MySQL is open source — and that single fact is the root of most MySQL licensing confusion. The same database is available as the freely usable Community Edition under the GPL and as a commercial Enterprise Edition under an Oracle subscription. Choosing between them is rarely about the database engine itself; it is about support, specific enterprise features, and — critically — whether you embed or distribute MySQL inside a product you ship to others. For the wider Oracle picture, see our complete Oracle licensing guide.
Community Edition versus Enterprise Edition
MySQL Community Edition is licensed under the GPL v2 and can be used at no licence cost, including in production. MySQL Enterprise Edition is a commercial Oracle subscription that bundles Oracle support together with proprietary add-ons — capabilities such as enterprise authentication, transparent data encryption, auditing, monitoring, backup, and the firewall/security tooling — that are not part of the Community build. The honest way to frame the choice is: Community for the open-source engine with community support and self-managed operations; Enterprise when you need Oracle support and the proprietary security, backup, and monitoring features.
| Dimension | Community Edition (GPL) | Enterprise Edition (subscription) |
|---|---|---|
| Licence cost | None | Annual Oracle subscription |
| Support | Community / self-managed | Oracle commercial support |
| Enterprise security, backup, monitoring add-ons | Not included | Included |
| Embedding in a product you distribute | GPL obligations apply (copyleft) | Commercial/OEM terms avoid GPL copyleft |
The GPL and the copyleft question
For internal use, Community Edition's GPL licence is straightforward and free. The complication arises when you distribute software that includes MySQL — shipping an appliance, an on-premises product, or any package a customer installs. The GPL is a copyleft licence, which can create obligations to make your own combined work available under compatible terms. Organisations that do not want those obligations on their proprietary product typically take a commercial/OEM licence from Oracle precisely to avoid the GPL's copyleft reach. This is the classic MySQL "embedding" decision.

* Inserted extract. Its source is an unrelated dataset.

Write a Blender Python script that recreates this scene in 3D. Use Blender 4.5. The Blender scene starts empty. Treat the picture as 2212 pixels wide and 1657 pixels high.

When embedding drives a commercial licence
If MySQL is an internal back-end that never leaves your organisation, Community Edition is generally the simplest path. If MySQL is bundled into something you sell or distribute, the question becomes whether the GPL obligations are acceptable for that product; where they are not, an Oracle commercial or OEM/ISV licence is the route that keeps your proprietary code proprietary. The decision should be made with the distribution model — internal versus shipped — front and centre, because it, not feature preference, is what determines whether a paid licence is required.
Buyer takeaway: Internal production use of MySQL Community Edition is free under the GPL. The commercial licence becomes relevant for two reasons: you need Oracle's enterprise features and support, or you distribute MySQL inside a product and want to avoid GPL copyleft obligations. Separate those two drivers cleanly before buying. For guidance on the embedding decision, see our Oracle licensing experts and the Oracle vendor hub.
A two-question MySQL checklist
Two questions resolve most MySQL licensing decisions. First: do you distribute or embed MySQL in software others install, or is it purely internal? Second: do you require Oracle's enterprise security, backup, and monitoring features or formal support? If both answers are "no," Community Edition is typically sufficient. A "yes" to either points toward Enterprise or a commercial/OEM licence, and the distribution question in particular should be reviewed deliberately rather than assumed.
MySQL in the cloud and managed services
Cloud changes the MySQL licensing conversation again. Managed MySQL services — including Oracle's own MySQL HeatWave on OCI and the MySQL-compatible managed databases offered by other cloud providers — fold the licensing and support into a consumption price, so there is no separate Community-versus-Enterprise decision to make for those services. The decision re-emerges only when you self-manage MySQL on cloud compute, where you again choose between the free Community build and an Enterprise subscription based on feature and support needs. The distribution/embedding question, by contrast, is generally not triggered by internal cloud-hosted use, because you are not shipping the database to a third party.
Common questions
Can I use MySQL Community Edition in production for free?
Yes. Internal production use of the GPL-licensed Community Edition carries no licence fee. The cost questions arise only if you need Enterprise features and support, or if you distribute MySQL inside a product you ship.
Does using MySQL behind a website count as distribution?
Running MySQL to power a service you host yourself is generally internal use, not distribution, because users interact with your service rather than receiving the database software. Distribution obligations centre on shipping MySQL inside software others install.